Afghanistan’s women’s national football team was founded in 2011 and has operated from the beginning under the control – including pay, travel, and training – of the male-led federation. Sexual assault and other abuses of female players, including girls as young as 14, are reported to have taken place between 2013 and 2018 in the federation president’s office and at a training camp in Jordan in February 2018.

FIFA was alerted to sexual and other abuses as early as April 2017, and eventually opened an investigation, asking Lindsey and a former team captain, Khalida Popal, to gather evidence. Karim’s lifetime ban came after a FIFA investigation found him guilty of “having abused his position and sexually abused various female players, in violation of the FIFA code of ethics.”

“We are football coaches and players, not investigators – yet we did our best, knowing the lives of our players were at immediate risk and at significant cost to our safety and wellbeing,” Lindsey said. “My colleagues and I went right to the top of FIFA, we went to the Ethics Committee and told everyone who would listen that our girls were telling us they had been raped, beaten and abused. The evidence we gathered pointed clearly to a widespread culture of abuse. Yet to date there has been no evidence of any investigation into the conduct of the other AFF officials who continue to hold office while accused.”

The AFF’s general secretary, Sayed Ali Reza Aghazada, was suspended by the Attorney General’s office during an investigation into his alleged role in the abuse of women players. However, in April, he was elected to the regional governing executive committee of the Asian Football Confederation (AFC).

Human Rights Watch wrote to FIFA for comment and asked the global football governing body to confirm that full and proper investigations are underway.

FIFA replied:

We can confirm that FIFA is carefully looking into allegations that have been made against additional persons. As stated before, FIFA will not hesitate to impose sanctions if and when justified, just as it recently did in the case of the President of the association, who has been banned from football for life.

Since the investigations before the FIFA Ethics Committee are confidential, we cannot comment further on the case. For the rest, we understand that criminal investigations are underway in Afghanistan with regard to some of the matters relating to this complaint and, for its part, FIFA hopes that all those guilty of such crimes will be brought to justice by the relevant authorities and will be held fully accountable.

Where there is an ongoing risk to the safety of others, especially the safety of children or vulnerable adults, individuals who are the subject of serious abuse allegations should be immediately suspended by local law enforcement and FIFA pending full investigation.

“The crisis in Afghan women’s football shows that abusers can get in the system and then there is no way women can access justice,” Khalida Popal, now the program director for the Afghan women’s football team, told Human Rights Watch.

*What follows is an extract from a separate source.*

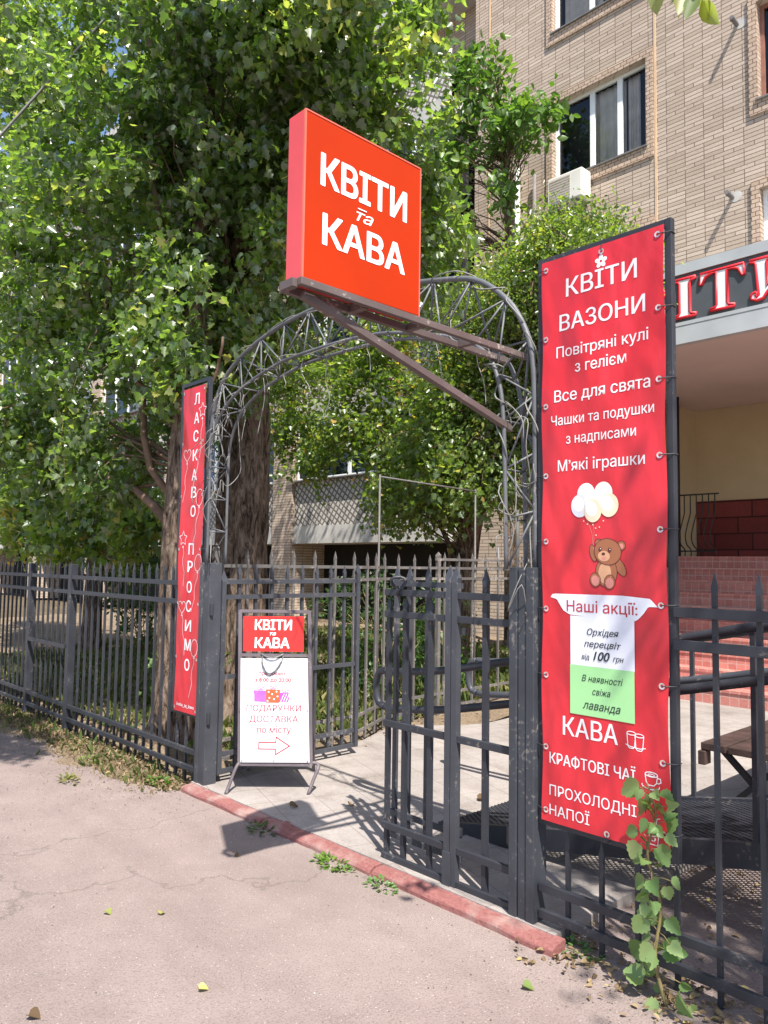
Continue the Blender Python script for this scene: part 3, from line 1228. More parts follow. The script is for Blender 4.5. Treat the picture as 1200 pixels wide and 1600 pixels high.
# ================================================================== SIGN BOX ON ITS BRACKET
def sign_box():
    t = T("sign_bracket", "brown steel cantilever bracket carrying the square red sign, braced to the arch", "bracket", (2.72, 0, 2.56))
    for x in (2.748, 2.640):
        mb = MB(); mb.bar((x, -1.31, 2.555), (x, 0.04, 2.547), 0.024, 0.028)
        O("beam", mb, "steel_brown", t, bevel=0.002)
    for y in (-1.315, -0.98, -0.66, -0.33):
        mb = MB(); mb.bar((2.655, y, 2.552), (2.733, y, 2.552), 0.028, 0.030)
        O("crossbar", mb, "steel_brown", t)
    mb = MB(); mb.bar((2.70, -1.26, 2.53), (2.70, -0.02, 2.20), 0.030, 0.030)
    O("brace", mb, "steel_brown", t, bevel=0.002)
    s = T("sign_box", "square orange-red light box sign with white words, on the bracket above the gate", "sign", (2.69, -0.99, 2.573))
    mb = MB(); mb.box(2.642, -1.295, 2.573, 2.735, -0.69, 3.203)
    O("case", mb, "sign_side", s, bevel=0.003)
    mb = MB(); mb.box(2.7355, -1.291, 2.577, 2.7405, -0.694, 3.199)
    O("panel", mb, "sign_face", s)
    for (y, z0_, y_, z1_) in ((-1.2955, 2.573, -1.2885, 3.203), (-.6945, 2.573, -.6885, 3.203), (-1.2885, 3.1985, -.6945, 3.204)):
        mb = MB(); mb.box(2.7335, y, z0_, 2.7425, y_, z1_)
        O("trim", mb, "sign_trim", s)
    def word(body, y0, y1, z0, cap, bold, shear=0.0):
        q = text_fit(body, y0, y1, z0, cap, 0, bold, shear)
        q.v = [(2.7413 - yy, x, z) for x, yy, z in q.v]
        O("lettering", q, "white_text", s)
    word("КВІТИ", -1.219, -0.769, 2.945, 0.121, 0.026)
    word("та", -1.042, -0.953, 2.867, 0.048, 0.012, 0.35)
    word("КАВА", -1.206, -0.777, 2.725, 0.116, 0.026)
    mb = MB(); mb.box(2.7425, -1.035, 2.913, 2.7428, -0.990, 2.917)
    O("lettering", mb, "white_text", s)


sign_box()


# ================================================================== BANNERS
def fold_r(x, z):
    a = 0.0026 * math.sin(5.0 * x + 4.0 * z + 0.8 * math.sin(1.6 * z)) + 0.0007 * math.sin(12 * x - 5.5 * z + 0.7)
    e = min((x - 2.885) / 0.06, (3.475 - x) / 0.06, 1)
    return a * max(0.0, e)


def banner_sheet(x0, x1, z0, z1, y, fn, nx, nz):
    mb = MB()
    vs, fs = [], []
    for j in range(nz + 1):
        for i in range(nx + 1):
            x = x0 + (x1 - x0) * i / nx
            z = z0 + (z1 - z0) * j / nz
            ex = 0
            if i in (0, nx):
                ex = 0 if z1 - z0 < 1 else (0.004 * math.sin(z * 10.5 + (1 if i else 0)) )
            vs.append((x + ex, y + fn(x, z), z))
    m = nx + 1
    for j in range(nz):
        for i in range(nx):
            a = j * m + i
            fs.append((a, a + 1, a + m + 1, a + m))
    mb.add(vs, fs)
    return mb


def line_mb(pts, r, y=0.0, closed=False, fn=None):
    """thin flat drawn stroke in the xz plane (printed line)"""
    mb = MB()
    P = [Vector((p[0], 0, p[1])) for p in pts]
    m = len(P)
    n = m if closed else m - 1
    L, Rr = [], []
    for i in range(m):
        d0 = (P[i] - P[i - 1]) if (closed or i > 0) else (P[1] - P[0])
        d1 = (P[(i + 1) % m] - P[i]) if (closed or i < m - 1) else (P[i] - P[i - 1])
        d0 = d0.normalized(); d1 = d1.normalized()
        n0 = Vector((d0.z, 0, -d0.x)); n1 = Vector((d1.z, 0, -d1.x))
        s = n0 + n1
        s = s.normalized() if s.length > 1e-4 else n0
        s *= r / max(0.45, s.dot(n0))
        L.append(P[i] - s); Rr.append(P[i] + s)
    vs = [(p.x, y + (fn(p.x, p.z) if fn else 0), p.z) for p in L + Rr]
    fs = [(i, m + i, m + (i + 1) % m, (i + 1) % m) for i in range(n)]
    mb.add(vs, fs)
    return mb


def merge(*mbs):
    o = MB()
    for m_ in mbs:
        o.add(m_.v, m_.f)
    return o


def ell(cx, cz, rx, rz, rot=0.0, n=24, a0=0, a1=2 * math.pi):
    out = []
    for i in range(n):
        a = a0 + (a1 - a0) * i / (n if abs(a1 - a0 - 2 * math.pi) < 1e-6 else n - 1)
        x, z = rx * math.cos(a), rz * math.sin(a)
        out.append((cx + x * math.cos(rot) - z * math.sin(rot), cz + x * math.sin(rot) + z * math.cos(rot)))
    return out


def flat(pts, y, fn=None):
    mb = MB()
    mb.poly([(p[0], y + (fn(p[0], p[1]) if fn else 0), p[1]) for p in pts])
    return mb


def frame_rect(name, label, x0, x1, z0, z1, y, mat, zlow=None):
    t = T(name, label, "banner frame", ((x0 + x1) / 2, y, z0))
    for x in (x0, x1):
        mb = MB(); mb.box(x - 0.0145, y - 0.016, (zlow if zlow is not None else z0), x + 0.0145, y + 0.016, z1)
        O("upright", mb, mat, t, bevel=0.002)
    for z in (z0 + 0.0145, z1 - 0.0145):
        mb = MB(); mb.box(x0 + 0.0145, y - 0.0150, z - 0.0145, x1 - 0.0145, y + 0.0150, z + 0.0145)
        O("crossbar", mb, mat, t, bevel=0.002)
    return t


def ring(mb, x, z, y, r0=0.0065, r1=0.013, n=14, fn=None):
    yy = y + (fn(x, z) if fn else 0)
    vs = []
    for i in range(n):
        a = 2 * math.pi * i / n
        vs.append((x + r0 * math.cos(a), yy, z + r0 * math.sin(a)))
    for i in range(n):
        a = 2 * math.pi * i / n
        vs.append((x + r1 * math.cos(a), yy - 0.001, z + r1 * math.sin(a)))
    mb.add(vs, [(i, (i + 1) % n, n + (i + 1) % n, n + i) for i in range(n)])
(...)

Human Rights Watch long urged FIFA to set up a mechanism for human rights defenders and whistleblowers to file complaints, which FIFA has now done. However, any adequate whistleblowing and investigative system should protect those who bring complaints against retaliation, and should not place the responsibility of investigating, collecting evidence, or furnishing proof on players and coaches.

FIFA should create new eligibility requirements under its Human Rights Policy for all federations, regional bodies like the AFC, and FIFA membership and leadership. These requirements should make anyone who is the subject of any ongoing credible abuse investigation ineligible for any role in a FIFA body where they can intimidate witnesses or influence the investigation. Individuals found to have engaged in serious abuses should be barred from FIFA membership and jobs.

“Whistleblowers and victims of sexual assault should be able to expect that FIFA will conduct timely and thorough investigations of all abuse allegations,” Worden said. “Going forward, FIFA needs to urgently put in place a system fit for purpose that will meet international standards of addressing sexual assault, care, and justice for survivors.”